▶ [SHORT TASK]:
Print verbatim the opening line of the material and every subsequent line through the one containing "world.use_nodes = True".

>> Begin

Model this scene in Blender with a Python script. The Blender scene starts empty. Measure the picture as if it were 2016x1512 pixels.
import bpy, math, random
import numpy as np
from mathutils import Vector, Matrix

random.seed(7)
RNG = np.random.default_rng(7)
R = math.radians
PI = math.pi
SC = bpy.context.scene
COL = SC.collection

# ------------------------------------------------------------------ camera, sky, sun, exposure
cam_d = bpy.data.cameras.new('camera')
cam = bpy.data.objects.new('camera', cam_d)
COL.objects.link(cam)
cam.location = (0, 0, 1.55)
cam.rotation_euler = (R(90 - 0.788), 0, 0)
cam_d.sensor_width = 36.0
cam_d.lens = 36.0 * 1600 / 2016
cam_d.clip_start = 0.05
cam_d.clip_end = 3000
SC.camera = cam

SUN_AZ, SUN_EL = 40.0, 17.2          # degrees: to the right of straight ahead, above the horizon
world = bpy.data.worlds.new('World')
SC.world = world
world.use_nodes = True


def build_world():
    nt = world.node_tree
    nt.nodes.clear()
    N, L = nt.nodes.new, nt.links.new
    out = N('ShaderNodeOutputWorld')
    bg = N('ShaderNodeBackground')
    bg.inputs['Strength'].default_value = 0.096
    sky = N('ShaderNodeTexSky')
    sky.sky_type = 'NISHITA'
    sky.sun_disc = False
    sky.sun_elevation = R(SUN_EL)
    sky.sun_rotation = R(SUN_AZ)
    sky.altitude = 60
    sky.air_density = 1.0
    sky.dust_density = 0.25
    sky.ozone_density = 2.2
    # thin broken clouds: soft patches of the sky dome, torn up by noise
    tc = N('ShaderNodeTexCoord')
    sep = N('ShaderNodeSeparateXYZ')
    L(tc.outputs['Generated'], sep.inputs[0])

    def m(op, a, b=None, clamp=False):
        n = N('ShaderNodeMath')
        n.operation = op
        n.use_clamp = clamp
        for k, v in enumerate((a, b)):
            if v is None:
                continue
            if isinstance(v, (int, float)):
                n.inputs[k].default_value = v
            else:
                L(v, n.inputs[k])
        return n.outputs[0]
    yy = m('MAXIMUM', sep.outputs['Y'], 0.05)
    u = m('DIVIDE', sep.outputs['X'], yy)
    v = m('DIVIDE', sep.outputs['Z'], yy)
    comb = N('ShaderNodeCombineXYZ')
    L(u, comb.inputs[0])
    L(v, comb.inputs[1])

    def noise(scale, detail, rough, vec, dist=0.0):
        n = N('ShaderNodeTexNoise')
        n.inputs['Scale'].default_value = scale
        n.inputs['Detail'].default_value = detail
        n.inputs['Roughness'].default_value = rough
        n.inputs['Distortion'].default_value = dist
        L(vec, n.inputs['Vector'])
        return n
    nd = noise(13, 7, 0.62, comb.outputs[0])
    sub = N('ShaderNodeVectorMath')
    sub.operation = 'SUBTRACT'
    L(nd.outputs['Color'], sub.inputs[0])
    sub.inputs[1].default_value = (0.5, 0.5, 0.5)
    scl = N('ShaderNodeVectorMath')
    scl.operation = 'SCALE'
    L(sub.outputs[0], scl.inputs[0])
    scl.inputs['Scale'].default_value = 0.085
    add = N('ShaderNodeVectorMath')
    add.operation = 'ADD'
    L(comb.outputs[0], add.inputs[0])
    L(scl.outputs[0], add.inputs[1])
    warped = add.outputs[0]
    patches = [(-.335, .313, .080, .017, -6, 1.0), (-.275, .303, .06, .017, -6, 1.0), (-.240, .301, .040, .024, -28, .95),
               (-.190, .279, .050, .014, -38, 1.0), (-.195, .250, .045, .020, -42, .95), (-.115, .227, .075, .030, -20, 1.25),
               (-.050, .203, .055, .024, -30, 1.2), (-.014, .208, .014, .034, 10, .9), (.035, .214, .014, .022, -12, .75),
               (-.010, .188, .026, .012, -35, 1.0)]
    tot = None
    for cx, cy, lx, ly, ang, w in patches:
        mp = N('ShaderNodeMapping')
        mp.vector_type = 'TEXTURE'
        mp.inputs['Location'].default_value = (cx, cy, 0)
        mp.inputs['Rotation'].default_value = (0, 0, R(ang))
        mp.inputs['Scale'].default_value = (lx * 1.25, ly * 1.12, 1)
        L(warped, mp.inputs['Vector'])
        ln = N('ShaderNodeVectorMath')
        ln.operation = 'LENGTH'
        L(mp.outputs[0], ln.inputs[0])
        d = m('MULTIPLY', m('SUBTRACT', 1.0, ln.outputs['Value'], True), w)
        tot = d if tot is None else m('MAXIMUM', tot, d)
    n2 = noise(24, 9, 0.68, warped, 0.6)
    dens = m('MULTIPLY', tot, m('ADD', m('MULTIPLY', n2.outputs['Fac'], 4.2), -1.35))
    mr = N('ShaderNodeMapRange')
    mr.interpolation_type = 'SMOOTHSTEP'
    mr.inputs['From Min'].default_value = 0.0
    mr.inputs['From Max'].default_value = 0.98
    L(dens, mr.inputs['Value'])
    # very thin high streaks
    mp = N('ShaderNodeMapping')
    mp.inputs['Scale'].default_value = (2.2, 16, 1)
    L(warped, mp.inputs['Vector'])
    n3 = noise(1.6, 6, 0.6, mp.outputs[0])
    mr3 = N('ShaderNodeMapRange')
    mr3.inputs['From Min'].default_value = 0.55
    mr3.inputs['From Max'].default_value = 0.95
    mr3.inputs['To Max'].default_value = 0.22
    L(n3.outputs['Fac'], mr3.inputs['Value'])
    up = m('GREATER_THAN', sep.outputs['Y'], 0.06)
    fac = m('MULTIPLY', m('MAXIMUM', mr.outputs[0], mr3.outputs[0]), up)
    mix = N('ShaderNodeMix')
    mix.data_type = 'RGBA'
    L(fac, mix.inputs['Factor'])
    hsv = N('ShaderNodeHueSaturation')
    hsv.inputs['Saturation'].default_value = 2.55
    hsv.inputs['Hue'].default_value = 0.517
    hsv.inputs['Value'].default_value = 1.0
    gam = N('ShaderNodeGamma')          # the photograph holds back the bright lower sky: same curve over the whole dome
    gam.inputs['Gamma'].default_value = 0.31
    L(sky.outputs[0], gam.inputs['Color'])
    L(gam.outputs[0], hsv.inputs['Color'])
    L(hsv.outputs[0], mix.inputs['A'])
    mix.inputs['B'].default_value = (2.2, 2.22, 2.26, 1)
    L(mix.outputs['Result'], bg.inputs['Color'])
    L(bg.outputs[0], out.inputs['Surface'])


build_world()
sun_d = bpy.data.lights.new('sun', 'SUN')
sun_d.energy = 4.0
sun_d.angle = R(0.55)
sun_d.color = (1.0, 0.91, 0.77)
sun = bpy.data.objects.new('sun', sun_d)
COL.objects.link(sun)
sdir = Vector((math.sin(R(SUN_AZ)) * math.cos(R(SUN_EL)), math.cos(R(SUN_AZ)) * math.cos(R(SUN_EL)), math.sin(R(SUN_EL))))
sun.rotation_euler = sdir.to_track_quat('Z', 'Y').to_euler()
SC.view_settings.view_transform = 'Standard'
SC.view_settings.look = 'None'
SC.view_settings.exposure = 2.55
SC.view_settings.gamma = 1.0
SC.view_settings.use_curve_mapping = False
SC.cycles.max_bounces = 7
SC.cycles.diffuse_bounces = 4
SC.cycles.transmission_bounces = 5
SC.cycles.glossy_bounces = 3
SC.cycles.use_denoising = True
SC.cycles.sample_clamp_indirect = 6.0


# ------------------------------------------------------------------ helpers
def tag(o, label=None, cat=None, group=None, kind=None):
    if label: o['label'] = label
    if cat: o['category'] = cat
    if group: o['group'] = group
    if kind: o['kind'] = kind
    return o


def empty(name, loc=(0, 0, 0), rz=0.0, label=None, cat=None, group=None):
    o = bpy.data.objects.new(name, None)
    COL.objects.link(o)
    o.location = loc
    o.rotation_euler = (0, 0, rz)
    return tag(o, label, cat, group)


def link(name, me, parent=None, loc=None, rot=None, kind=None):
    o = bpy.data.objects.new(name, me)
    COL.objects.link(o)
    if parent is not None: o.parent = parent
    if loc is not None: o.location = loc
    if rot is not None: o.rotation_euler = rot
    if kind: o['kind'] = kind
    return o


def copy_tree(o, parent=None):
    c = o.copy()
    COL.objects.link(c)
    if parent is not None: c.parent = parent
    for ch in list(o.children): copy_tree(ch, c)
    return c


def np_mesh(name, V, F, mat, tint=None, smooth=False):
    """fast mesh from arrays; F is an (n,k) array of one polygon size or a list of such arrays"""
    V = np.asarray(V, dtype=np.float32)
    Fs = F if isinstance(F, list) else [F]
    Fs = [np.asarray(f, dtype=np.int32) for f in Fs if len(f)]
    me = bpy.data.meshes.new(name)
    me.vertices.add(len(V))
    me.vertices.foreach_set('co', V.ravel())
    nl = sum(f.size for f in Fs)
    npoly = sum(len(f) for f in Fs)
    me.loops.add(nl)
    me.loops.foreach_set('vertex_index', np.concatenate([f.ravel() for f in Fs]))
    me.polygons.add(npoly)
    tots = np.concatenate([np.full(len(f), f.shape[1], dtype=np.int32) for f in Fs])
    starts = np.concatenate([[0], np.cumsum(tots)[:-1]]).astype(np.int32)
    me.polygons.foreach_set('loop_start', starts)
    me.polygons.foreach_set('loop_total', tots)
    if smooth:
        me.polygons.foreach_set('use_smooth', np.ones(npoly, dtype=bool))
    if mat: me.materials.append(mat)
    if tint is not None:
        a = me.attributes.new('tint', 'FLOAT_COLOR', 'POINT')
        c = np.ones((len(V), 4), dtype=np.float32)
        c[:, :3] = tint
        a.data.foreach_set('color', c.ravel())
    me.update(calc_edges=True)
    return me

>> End

▶ [COMPLETE ANSWER]:
Model this scene in Blender with a Python script. The Blender scene starts empty. Measure the picture as if it were 2016x1512 pixels.
import bpy, math, random
import numpy as np
from mathutils import Vector, Matrix

random.seed(7)
RNG = np.random.default_rng(7)
R = math.radians
PI = math.pi
SC = bpy.context.scene
COL = SC.collection

# ------------------------------------------------------------------ camera, sky, sun, exposure
cam_d = bpy.data.cameras.new('camera')
cam = bpy.data.objects.new('camera', cam_d)
COL.objects.link(cam)
cam.location = (0, 0, 1.55)
cam.rotation_euler = (R(90 - 0.788), 0, 0)
cam_d.sensor_width = 36.0
cam_d.lens = 36.0 * 1600 / 2016
cam_d.clip_start = 0.05
cam_d.clip_end = 3000
SC.camera = cam

SUN_AZ, SUN_EL = 40.0, 17.2          # degrees: to the right of straight ahead, above the horizon
world = bpy.data.worlds.new('World')
SC.world = world
world.use_nodes = True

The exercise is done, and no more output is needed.